Neem nu bijvoorbeeld de vooraf vrijgegeven single ‘Jelly’. De melodieuze zanglijnen blijven wel hangen, maar echt catchy kun je de moeilijk tastbare instrumentatie eronder toch bezwaarlijk noemen. Dankzij enkele luchtige elementen, zoals de speelse percussie en de sporadische keyboard-akkoorden, vormt er zich zowaar toch enige houvast. Op die manier wordt er een geheel gevormd dat zich ergens tussen buitenaards en dansbaar bevindt. Deze moeilijk te definiëren sfeer loopt als een rode draad doorheen het album en geeft het een heel eigen karakter.

Hoewel ‘Dust’ in z’n geheel dus een vrij bizarre toon heeft, vallen er toch enkele momenten extra op als radicaal experimentele muziekstukken. ‘Arschkrieger’ en ‘Who won?’ doen door de toevoeging van mysterieuze saxofoonklanken bovenop Halo’s typerende sound denken aan jazzcomposities uit een andere dimensie. ‘Koinos’ klinkt alsof alle geluidssamples per ongeluk op de grond gevallen zijn, maar magischer wijze een werkend patroon vormden. ‘Buh-bye’, waarmee de artieste beleefd afscheid neemt van haar publiek, is een streepje aanzwellende ambient dat meeslepend is door z’n vaagheid.
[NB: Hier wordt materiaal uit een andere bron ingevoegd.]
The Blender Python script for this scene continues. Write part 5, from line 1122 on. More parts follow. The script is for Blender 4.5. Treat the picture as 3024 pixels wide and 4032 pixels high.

Het toegankelijkste nummer is wellicht ‘Moontalk’. Het getrommel vanop ‘Jelly’ eist hier een nog veel prominentere rol op en dient als skelet voor een aanstekelijke beat zoals je die niet zult vinden in Halo’s vroegere werk. De andere oorwurm van het album is ‘Syzygy’, dat zowaar een meezingbaar refrein heeft. Het is in deze twee nummers dat de stijlverandering op ‘Dust’ het duidelijkst naar boven komt, en net daardoor liggen ze het makkelijkst in het gehoor. In zo’n moeilijk verteerbaar album kan het waarschijnlijk ook geen kwaad om af en toe eens een rustpauze in te lassen, en deze twee nummers vervullen die rol uitstekend.

Laurel Halo bewijst nogmaals dat ze een producer is die op een enorm creatieve manier met geluid omgaat. ‘Dust’ is een uniek en gevarieerd album geworden dat op verschillende manieren experimenteer en op deze manier nooit de kans krijgt om saai te worden. Alle liefhebbers van moderne elektronische muziek met een eigen draai moeten dit album minstens een keer gehoord hebben.